Sunday, August 4, 2013

The Value of Limits

In my earlier post about my trip to Minneapolis for the League of Historic American Theaters 2013 Conference, I touched briefly on the positive impact that historic preservation has on property values.  If this seems somewhat counter-intuitive, it shouldn't.  Here's why.

As the income gap in our society grows greater and greater, real estate developers have no incentive to build for any market except the top 1%, soon to be the top 1/2 %.  And therein lies the problem:  more and more developers are chasing a lucrative but shrinking market, leading to an oversupply of "luxury" buildings and a scarcity of affordable structures for everyone else.  Landmarking, and other types of preservation laws, have the effect of focusing development of structures and neighborhoods that serve a wider range not only of incomes, but social and cultural needs as well.  In effect, these laws preserve the diversity that feeds the creative and, ultimately, the economic vitality of all truly great cities. 

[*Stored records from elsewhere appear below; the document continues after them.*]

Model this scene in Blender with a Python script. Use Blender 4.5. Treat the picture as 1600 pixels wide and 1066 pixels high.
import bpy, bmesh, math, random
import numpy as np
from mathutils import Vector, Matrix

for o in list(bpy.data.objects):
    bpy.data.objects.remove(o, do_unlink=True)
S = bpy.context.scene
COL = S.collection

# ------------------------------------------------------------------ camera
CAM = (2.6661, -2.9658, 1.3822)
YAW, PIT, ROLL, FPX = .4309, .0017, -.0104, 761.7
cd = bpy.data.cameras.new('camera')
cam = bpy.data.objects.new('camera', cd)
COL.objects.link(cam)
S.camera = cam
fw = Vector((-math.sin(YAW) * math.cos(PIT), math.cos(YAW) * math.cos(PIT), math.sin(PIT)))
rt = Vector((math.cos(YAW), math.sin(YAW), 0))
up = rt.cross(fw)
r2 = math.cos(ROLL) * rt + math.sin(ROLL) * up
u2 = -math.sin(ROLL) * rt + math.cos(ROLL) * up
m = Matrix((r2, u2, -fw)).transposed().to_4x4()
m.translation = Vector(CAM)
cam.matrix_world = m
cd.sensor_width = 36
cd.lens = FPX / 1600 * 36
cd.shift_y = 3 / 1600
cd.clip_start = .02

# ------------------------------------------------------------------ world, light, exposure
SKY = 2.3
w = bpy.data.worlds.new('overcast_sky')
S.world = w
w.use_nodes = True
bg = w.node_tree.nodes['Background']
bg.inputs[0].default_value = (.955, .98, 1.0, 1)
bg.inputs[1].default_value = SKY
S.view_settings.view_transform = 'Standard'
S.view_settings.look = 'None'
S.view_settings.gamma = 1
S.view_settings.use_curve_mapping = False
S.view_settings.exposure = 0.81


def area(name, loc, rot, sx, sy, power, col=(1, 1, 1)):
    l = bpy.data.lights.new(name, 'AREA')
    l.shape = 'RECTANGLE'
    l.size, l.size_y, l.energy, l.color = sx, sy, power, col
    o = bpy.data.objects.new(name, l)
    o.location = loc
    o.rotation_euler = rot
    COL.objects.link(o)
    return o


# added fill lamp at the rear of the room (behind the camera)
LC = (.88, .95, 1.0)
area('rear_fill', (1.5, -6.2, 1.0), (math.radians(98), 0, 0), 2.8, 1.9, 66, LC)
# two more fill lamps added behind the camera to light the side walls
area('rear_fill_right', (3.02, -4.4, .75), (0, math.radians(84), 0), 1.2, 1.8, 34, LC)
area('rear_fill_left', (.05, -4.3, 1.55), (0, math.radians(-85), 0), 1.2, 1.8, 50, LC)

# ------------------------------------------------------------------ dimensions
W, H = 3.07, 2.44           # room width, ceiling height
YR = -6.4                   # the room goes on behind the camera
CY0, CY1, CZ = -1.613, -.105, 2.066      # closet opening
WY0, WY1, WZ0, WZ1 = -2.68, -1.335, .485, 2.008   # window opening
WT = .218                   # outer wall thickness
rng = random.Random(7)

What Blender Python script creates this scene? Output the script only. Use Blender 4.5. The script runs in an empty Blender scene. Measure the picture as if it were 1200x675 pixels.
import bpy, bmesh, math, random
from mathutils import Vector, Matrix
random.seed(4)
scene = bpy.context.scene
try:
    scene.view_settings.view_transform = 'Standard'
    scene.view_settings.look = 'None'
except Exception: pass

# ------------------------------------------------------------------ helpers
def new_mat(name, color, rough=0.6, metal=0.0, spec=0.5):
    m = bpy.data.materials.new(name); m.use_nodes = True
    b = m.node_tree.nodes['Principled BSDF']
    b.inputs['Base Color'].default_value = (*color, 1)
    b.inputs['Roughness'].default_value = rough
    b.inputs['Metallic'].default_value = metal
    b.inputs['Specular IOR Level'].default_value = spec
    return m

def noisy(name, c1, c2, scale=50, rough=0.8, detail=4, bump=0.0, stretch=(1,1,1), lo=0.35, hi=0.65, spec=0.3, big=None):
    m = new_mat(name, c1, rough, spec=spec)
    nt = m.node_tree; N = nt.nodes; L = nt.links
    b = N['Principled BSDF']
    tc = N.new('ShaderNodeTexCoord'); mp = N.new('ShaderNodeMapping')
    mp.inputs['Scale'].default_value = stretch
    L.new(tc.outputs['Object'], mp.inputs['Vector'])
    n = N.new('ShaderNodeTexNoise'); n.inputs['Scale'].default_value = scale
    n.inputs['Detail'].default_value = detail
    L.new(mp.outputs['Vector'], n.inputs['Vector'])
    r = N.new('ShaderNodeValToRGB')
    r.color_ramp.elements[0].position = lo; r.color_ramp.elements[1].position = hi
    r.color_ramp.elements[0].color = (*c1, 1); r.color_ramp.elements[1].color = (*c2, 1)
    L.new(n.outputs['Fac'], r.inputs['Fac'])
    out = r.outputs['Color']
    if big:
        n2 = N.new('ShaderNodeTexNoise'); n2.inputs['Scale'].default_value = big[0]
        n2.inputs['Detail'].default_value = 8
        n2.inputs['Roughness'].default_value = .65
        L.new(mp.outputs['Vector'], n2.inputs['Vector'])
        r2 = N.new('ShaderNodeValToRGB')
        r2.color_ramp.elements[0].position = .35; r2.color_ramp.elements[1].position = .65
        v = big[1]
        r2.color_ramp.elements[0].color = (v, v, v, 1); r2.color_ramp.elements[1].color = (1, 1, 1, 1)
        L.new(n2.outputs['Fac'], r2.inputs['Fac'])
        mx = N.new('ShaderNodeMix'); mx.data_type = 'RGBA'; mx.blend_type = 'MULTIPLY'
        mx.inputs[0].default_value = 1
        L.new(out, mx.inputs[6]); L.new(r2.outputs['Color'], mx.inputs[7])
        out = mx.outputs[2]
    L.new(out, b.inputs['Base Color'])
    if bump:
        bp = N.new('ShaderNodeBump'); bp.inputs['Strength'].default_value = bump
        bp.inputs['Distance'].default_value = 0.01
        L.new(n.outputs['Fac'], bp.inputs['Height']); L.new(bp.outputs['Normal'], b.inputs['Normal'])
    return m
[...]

There is no better example in the United States of this process than New York City, as this article illustrates.  Of course, it also comments on the predictable whining of local real estate interests, who lament the fact that only 72% percent of the city is completely free to satisfy all of their development fantasies.  But cities cannot live on skyscrapers alone--there simply aren't enough actual or potential users to satisfy the unlimited greed of their would-be builders.  They could, in fact, have a much steadier and therefore more valuable profit stream if they focused on smaller-scale development that made maximum use of existing structures.  But human nature tends to mitigate against the force of this type of logic.  Preservation laws, on the other had, ensure that this logic prevails, at least to a degree--and, ultimately, to the benefit of everyone.

But it won't stop the whining, which has gone on for decades, and doubtless will go on for many decades more.  Let's hope that it never wins the battle for a better civilization.